Dakota Fanning as “Squeaky” Fromme (left) versus the real “Squeaky” Fromme (right). Photo: Columbia Pictures and Getty Images

Dakota Fanning plays creepy, stringy-haired Manson devotee Lynette “Squeaky” Fromme, who did reportedly sleep with and tend to George Spahn (Bruce Dern). She remained a Manson devotee for life. After decades in prison, she now lives in a skull-adorned house in upstate New York with her husband, another Manson acolyte.

Gypsy

Lena Dunham as Gypsy (left) versus the real Gypsy. Photo: Columbia Pictures and Getty Images

Manson family member Gypsy, played by Lena Dunham in OUATIH, did not directly participate in any of the murders, although she was charged along with Squeaky for attempted murder in 1971. Unlike Squeaky, however, Gypsy began distancing herself from and speaking out against the Manson cult after she was released from prison in the 1970s. She had a son with Manson family member “Clem” Grogan, who you’ll know as the character Cliff punches out on the ranch in the film.

George Spahn

Bruce Dern plays the old, incapacitated owner of Spahn ranch, who in reality really did rent it out to the Manson family in exchange for sexual favors with the women. Spahn, not Manson, is the one who gave the women their nicknames. Furthering the film’s connection to the story of stuntman Hal Needham, Burt Reynolds was originally meant to play Spahn in OUATIH before passing away in 2018.

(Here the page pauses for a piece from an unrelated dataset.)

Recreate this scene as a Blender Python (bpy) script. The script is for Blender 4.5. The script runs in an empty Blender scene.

Terry Melcher and Candice Bergen

In the movie, when Manson first scouts out the Cielo Drive house, he’s told that “Terry and Candi” don’t live there anymore. Terry Melcher, a record producer and Doris Day’s son, had previously passed on recording Manson’s music. He went on to win a Golden Globe for writing “Kokomo.” The “Candi” in question was his then-girlfriend Candice Bergen, who has never spoken about the murders. In addition to starring in Book Club and the recently canceled Murphy Brown reboot, Bergen has a very delightful hobby and side-hustle: painting portraits of people’s dogs on their Louis Vuittons.

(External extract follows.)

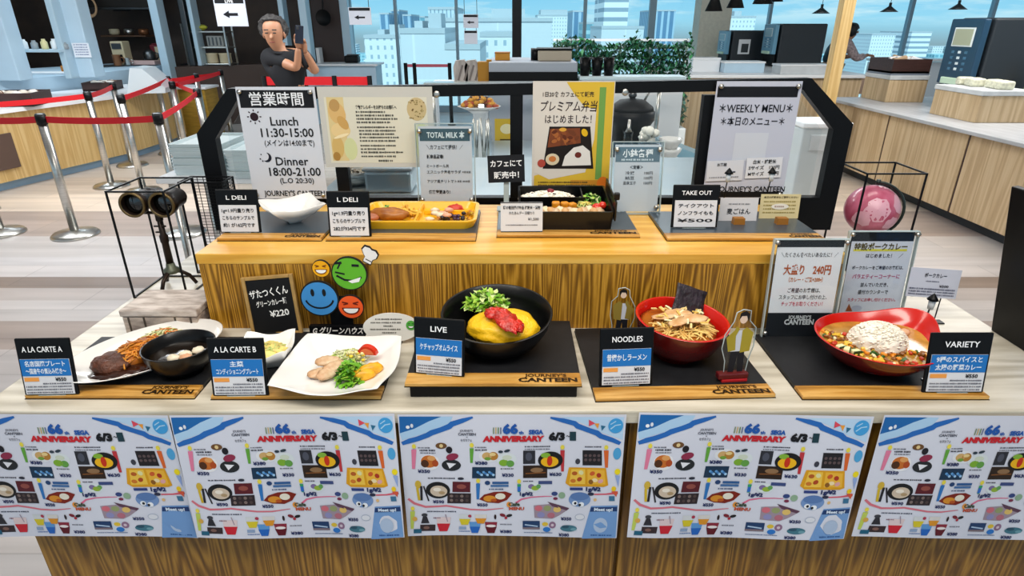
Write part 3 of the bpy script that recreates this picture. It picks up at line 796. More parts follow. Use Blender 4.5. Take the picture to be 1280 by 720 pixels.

Husband and Wife Stunt Team Randy and Janet

If Zoë Bell’s stunt-coordinator character is based on anyone, it’s probably herself. While there’s no record of a female stunt coordinator on the original Green Hornet TV series, Bell has worked as a stunt double in Tarantino’s films since Kill Bill: Vol. 1, and was the stunt coordinator on OUATIH. Meanwhile, Kurt Russell’s stunt-coordinator character does not appear to line up with any one Hollywood figure in particular, but Tarantino notes that Kurt Russell helped him keep the Lancer scenes period-authentic, as the son of a Western character actor (Bing Russell) who himself starred in the 1963 TV Western The Travels of Jaimie McPheeters.

Marvin Schwarzs

Al Pacino’s Marvin Schwarz (right). Photo: Andrew Cooper/Columbia Pictures

Al Pacino’s colorful Hollywood-agent character doesn’t have an immediately identifiable real-life counterpart, although real-life producer Marvin Schwarz, who worked on shoot-em-ups with Kirk Douglas, Burt Reynolds, and Rock Hudson in the ’60s and ’70s, may have given Tarantino the idea for the name.

Francesca Cappucci

Claudia Cardinale. Photo: Getty Images

Chilean actress Lorenza Izzo says that she based her portrayal of Rick Dalton’s wife on actresses like Sophia Loren, Claudia Cardinale, and Virna Lisi, all of whom became well-known Stateside in the 1960s. IMDb also lists an actress named Francesca Cappucci, who seems to exclusively play reporters.